What you have to do: Take every line from the listing below that includes "script" and copy it.

Given data:
══════
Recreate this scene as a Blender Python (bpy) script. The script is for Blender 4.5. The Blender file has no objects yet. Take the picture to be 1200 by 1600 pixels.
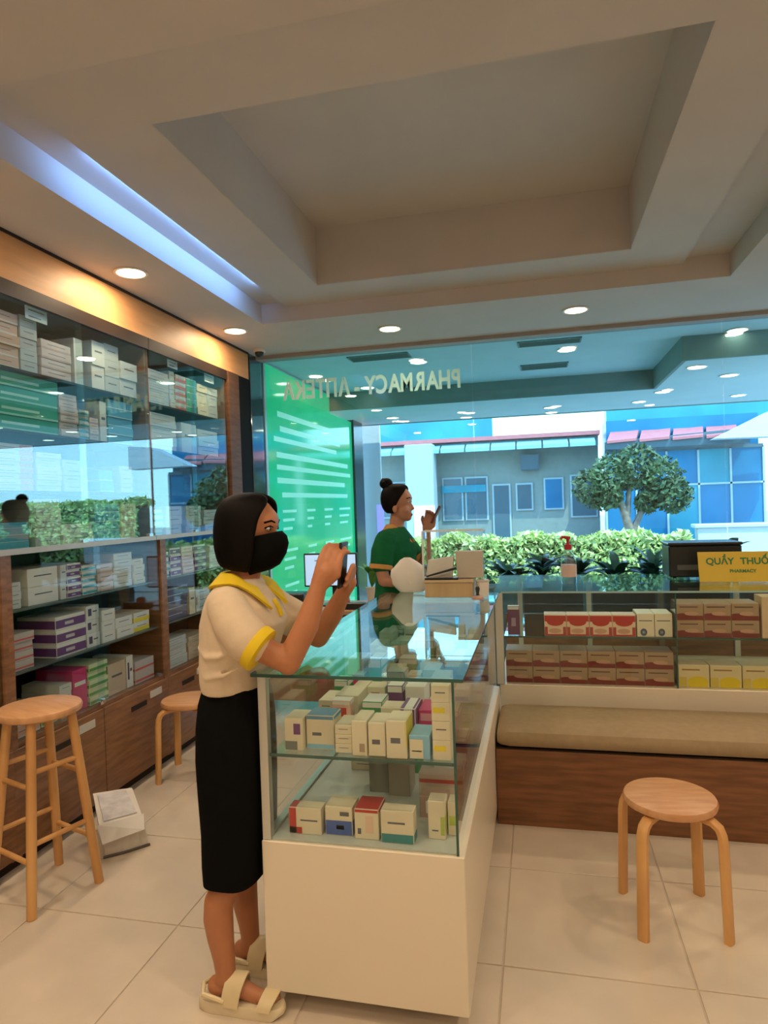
══════
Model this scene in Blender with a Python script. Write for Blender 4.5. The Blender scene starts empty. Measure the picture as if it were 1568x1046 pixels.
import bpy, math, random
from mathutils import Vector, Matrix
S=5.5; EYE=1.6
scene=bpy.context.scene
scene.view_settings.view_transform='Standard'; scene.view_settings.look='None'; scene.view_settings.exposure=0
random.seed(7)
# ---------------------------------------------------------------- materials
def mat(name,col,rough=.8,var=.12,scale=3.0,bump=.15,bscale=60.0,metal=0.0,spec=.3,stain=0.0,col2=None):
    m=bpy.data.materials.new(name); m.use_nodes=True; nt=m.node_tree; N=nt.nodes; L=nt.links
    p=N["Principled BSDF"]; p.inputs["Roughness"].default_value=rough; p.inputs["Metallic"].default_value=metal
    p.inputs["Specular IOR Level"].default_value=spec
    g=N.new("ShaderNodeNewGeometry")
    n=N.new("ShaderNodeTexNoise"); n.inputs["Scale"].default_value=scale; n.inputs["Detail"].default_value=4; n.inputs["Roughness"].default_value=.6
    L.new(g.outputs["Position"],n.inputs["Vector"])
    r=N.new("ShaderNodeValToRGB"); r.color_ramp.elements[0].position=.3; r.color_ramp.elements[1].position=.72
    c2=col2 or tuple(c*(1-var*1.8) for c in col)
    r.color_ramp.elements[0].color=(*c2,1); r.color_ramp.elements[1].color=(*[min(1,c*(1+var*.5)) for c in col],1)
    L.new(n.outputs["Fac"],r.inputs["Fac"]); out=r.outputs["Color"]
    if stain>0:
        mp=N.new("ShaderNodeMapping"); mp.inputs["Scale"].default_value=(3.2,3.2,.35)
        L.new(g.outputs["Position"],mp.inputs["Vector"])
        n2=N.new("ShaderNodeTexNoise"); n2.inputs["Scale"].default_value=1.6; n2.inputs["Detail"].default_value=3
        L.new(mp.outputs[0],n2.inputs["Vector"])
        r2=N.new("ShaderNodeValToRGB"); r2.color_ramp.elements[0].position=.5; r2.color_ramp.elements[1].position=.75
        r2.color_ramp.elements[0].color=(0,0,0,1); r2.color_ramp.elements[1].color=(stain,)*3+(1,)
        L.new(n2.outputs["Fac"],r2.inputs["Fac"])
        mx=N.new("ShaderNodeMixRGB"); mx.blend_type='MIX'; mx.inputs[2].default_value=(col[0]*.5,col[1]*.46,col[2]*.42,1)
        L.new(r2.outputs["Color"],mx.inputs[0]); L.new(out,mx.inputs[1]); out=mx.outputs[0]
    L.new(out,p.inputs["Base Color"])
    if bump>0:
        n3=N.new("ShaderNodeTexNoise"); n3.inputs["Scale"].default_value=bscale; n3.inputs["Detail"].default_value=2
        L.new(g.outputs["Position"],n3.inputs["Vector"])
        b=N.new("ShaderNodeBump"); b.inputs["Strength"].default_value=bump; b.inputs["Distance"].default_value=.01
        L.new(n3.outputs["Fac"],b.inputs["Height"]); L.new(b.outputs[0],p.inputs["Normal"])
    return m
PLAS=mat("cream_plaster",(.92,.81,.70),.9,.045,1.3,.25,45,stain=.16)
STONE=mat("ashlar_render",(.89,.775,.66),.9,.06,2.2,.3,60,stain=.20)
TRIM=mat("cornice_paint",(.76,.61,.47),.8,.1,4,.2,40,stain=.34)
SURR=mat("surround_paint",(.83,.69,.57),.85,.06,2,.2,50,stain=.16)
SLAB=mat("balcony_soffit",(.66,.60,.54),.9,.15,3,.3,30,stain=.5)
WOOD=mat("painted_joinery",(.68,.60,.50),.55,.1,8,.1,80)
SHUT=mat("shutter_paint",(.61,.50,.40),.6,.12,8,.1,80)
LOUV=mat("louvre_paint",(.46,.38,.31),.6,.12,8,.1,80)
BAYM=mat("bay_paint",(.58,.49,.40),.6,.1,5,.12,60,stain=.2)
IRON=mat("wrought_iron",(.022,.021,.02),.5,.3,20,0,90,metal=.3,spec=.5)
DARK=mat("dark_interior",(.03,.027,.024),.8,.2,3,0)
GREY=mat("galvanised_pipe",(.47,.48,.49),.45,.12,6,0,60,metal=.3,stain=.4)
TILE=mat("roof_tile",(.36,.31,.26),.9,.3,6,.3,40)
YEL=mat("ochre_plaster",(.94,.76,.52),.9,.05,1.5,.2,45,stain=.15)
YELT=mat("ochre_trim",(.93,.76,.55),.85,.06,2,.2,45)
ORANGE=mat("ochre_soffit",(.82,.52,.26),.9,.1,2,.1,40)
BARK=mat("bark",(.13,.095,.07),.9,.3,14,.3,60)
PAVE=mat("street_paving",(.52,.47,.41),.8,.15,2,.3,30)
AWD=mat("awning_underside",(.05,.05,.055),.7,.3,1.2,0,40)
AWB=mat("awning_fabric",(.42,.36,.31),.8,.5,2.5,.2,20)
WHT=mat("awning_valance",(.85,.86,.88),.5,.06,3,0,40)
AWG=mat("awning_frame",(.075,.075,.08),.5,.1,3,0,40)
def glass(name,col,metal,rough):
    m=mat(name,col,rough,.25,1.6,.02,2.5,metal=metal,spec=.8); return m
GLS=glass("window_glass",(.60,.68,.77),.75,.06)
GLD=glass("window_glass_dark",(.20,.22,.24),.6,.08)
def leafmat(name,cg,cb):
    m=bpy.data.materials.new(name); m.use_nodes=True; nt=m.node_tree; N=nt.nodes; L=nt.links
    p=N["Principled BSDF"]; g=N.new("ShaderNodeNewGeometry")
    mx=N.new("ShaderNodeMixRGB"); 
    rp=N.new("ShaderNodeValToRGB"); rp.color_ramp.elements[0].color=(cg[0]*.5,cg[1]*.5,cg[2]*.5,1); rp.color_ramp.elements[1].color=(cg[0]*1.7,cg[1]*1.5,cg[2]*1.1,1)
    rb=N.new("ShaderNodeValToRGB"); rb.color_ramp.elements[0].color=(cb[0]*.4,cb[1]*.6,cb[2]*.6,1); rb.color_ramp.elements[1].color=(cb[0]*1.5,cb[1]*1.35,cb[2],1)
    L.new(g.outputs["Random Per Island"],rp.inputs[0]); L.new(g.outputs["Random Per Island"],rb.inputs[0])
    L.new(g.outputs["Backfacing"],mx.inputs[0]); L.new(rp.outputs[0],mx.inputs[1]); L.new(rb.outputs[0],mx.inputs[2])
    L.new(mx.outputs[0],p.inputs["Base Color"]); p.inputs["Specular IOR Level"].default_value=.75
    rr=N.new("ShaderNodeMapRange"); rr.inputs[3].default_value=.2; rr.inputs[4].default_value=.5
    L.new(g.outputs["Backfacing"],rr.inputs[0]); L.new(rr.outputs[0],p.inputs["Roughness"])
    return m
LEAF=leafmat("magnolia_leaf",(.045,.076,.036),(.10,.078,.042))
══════
Solution for this task:
Recreate this scene as a Blender Python (bpy) script. The script is for Blender 4.5. The Blender file has no objects yet. Take the picture to be 1200 by 1600 pixels.
Model this scene in Blender with a Python script. Write for Blender 4.5. The Blender scene starts empty. Measure the picture as if it were 1568x1046 pixels.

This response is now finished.